• Instruction: Search the listing below for "objects". Copy each matching line.

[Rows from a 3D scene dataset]
-- START --
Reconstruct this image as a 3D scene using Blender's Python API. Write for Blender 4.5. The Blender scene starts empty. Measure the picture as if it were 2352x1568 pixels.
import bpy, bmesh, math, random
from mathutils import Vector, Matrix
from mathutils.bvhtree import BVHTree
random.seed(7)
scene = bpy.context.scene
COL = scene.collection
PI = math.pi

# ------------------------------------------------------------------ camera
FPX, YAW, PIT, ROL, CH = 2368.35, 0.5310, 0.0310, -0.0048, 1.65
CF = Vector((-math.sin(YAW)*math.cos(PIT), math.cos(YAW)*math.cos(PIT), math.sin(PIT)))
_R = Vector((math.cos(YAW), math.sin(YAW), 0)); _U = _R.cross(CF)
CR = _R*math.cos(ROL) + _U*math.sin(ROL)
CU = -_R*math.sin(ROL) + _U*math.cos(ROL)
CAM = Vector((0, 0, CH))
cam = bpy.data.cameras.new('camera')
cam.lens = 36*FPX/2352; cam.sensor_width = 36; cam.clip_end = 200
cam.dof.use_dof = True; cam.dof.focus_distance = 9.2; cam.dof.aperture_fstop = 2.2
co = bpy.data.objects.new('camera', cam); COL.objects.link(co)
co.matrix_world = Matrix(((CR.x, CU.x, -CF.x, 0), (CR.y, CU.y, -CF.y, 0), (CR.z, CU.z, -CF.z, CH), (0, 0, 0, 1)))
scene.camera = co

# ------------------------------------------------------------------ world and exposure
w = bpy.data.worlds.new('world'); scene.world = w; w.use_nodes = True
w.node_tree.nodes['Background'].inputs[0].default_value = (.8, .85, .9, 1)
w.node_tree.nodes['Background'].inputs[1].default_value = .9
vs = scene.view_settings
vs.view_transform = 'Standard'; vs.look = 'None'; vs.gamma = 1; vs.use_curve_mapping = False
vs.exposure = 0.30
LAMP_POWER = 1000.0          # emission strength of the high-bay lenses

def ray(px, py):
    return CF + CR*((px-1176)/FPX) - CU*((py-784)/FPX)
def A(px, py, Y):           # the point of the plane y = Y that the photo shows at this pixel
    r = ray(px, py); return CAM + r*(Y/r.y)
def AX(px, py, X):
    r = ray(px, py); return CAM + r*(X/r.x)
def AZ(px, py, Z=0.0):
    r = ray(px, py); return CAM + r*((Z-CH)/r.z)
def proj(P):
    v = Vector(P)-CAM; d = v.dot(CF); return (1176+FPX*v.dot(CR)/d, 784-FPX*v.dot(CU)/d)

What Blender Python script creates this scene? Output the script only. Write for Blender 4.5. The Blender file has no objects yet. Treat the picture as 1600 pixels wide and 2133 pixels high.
-- END --
• Solution to the problem:
co = bpy.data.objects.new('camera', cam); COL.objects.link(co)
What Blender Python script creates this scene? Output the script only. Write for Blender 4.5. The Blender file has no objects yet. Treat the picture as 1600 pixels wide and 2133 pixels high.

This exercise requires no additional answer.